# START OF Provided records

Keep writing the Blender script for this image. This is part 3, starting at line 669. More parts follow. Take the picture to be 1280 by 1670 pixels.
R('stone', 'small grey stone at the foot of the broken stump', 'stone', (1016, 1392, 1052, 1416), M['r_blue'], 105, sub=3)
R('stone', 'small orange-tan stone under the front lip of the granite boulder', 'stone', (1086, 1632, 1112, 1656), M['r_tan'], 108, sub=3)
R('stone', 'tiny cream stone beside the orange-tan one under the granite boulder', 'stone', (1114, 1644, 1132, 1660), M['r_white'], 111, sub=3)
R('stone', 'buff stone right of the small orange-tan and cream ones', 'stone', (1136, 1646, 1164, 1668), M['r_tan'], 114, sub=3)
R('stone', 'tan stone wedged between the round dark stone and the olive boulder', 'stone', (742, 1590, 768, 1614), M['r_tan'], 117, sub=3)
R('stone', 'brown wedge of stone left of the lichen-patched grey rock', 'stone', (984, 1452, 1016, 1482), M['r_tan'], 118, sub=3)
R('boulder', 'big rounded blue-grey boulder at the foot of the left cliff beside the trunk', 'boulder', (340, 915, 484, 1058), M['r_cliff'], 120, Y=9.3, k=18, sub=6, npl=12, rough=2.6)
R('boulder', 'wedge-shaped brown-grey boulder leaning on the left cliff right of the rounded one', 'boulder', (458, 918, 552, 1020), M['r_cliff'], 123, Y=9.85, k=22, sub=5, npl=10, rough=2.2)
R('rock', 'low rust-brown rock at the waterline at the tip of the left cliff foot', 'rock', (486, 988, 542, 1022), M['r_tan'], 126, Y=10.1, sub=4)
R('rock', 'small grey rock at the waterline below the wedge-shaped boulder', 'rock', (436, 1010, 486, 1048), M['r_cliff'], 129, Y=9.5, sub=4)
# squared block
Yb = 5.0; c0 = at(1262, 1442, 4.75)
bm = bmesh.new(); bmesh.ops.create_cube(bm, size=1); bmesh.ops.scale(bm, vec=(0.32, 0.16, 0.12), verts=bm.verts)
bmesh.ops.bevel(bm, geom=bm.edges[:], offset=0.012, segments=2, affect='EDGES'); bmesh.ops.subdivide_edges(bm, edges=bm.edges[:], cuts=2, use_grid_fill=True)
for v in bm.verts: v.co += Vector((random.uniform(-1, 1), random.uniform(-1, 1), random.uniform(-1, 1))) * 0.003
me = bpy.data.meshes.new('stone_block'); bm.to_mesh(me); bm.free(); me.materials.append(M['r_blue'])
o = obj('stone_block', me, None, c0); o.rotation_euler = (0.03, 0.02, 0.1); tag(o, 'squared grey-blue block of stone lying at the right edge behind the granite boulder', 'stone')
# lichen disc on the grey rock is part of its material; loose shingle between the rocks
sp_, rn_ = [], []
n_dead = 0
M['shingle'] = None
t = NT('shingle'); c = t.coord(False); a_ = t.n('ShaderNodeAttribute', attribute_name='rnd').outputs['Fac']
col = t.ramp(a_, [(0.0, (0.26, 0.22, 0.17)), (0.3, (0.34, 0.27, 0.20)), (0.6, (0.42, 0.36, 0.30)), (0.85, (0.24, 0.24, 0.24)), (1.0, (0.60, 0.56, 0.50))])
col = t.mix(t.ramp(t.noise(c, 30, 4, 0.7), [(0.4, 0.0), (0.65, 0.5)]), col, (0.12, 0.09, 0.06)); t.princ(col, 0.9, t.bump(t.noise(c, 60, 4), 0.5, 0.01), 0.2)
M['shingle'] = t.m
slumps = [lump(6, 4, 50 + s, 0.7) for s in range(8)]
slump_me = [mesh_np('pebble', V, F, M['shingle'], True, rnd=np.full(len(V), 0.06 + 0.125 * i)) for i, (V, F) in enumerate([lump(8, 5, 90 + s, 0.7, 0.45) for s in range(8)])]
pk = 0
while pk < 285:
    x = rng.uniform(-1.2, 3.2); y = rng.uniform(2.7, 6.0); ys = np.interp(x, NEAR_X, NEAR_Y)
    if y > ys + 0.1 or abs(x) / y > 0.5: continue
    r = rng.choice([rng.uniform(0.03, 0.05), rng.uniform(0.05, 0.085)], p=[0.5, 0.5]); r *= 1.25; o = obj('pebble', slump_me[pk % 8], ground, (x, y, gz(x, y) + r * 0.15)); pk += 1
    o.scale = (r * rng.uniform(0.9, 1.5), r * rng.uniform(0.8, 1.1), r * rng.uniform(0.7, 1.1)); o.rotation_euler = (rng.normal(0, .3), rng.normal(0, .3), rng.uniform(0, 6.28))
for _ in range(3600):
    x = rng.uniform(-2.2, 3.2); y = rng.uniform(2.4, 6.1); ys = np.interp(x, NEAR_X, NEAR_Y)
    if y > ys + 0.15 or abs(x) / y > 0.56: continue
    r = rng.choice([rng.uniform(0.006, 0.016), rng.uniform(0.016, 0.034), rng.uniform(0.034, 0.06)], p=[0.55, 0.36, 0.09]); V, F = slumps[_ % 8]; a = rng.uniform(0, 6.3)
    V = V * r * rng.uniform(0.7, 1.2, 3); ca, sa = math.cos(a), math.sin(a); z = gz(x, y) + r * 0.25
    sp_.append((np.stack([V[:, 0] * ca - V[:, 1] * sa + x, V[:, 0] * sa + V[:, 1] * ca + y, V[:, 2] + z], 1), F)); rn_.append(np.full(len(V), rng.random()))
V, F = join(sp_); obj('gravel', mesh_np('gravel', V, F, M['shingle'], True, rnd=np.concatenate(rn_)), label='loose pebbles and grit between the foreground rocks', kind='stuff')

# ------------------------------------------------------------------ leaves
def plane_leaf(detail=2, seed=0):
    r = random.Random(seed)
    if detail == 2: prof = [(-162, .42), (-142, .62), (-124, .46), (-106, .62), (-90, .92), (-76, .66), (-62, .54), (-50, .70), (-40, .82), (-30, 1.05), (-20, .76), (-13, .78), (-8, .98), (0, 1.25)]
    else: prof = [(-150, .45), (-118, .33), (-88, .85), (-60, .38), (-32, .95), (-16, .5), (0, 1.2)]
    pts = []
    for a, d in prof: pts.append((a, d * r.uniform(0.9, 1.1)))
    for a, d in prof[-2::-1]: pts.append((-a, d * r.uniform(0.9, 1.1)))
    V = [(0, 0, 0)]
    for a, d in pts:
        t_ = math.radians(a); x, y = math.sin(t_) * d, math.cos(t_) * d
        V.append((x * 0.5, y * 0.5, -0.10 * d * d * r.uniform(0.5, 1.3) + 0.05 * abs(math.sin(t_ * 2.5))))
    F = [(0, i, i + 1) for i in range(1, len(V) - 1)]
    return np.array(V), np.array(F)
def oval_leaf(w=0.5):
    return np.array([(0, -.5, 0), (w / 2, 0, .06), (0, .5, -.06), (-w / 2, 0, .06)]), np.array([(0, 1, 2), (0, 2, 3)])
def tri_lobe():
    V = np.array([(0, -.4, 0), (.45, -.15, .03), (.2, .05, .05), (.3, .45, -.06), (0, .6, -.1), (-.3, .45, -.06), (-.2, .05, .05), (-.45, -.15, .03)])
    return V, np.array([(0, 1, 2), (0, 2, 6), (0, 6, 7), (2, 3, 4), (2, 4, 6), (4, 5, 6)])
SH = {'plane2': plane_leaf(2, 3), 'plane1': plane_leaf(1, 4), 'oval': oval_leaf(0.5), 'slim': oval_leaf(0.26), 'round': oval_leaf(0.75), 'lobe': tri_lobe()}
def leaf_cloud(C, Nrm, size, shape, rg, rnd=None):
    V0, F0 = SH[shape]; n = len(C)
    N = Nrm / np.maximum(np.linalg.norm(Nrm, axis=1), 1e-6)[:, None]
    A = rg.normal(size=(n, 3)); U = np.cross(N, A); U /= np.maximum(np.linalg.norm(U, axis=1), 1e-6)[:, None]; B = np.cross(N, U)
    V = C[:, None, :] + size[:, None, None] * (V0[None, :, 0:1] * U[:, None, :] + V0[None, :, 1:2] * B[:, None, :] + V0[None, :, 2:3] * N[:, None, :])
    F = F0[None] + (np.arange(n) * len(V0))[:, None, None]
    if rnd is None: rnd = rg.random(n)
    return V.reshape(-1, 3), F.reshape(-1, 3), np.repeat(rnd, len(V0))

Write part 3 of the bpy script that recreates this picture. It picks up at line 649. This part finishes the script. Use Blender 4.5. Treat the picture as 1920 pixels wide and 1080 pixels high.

# END OF Provided records

Objective: Report only how many lines in the entries contain "pixels".

Exercise result: 2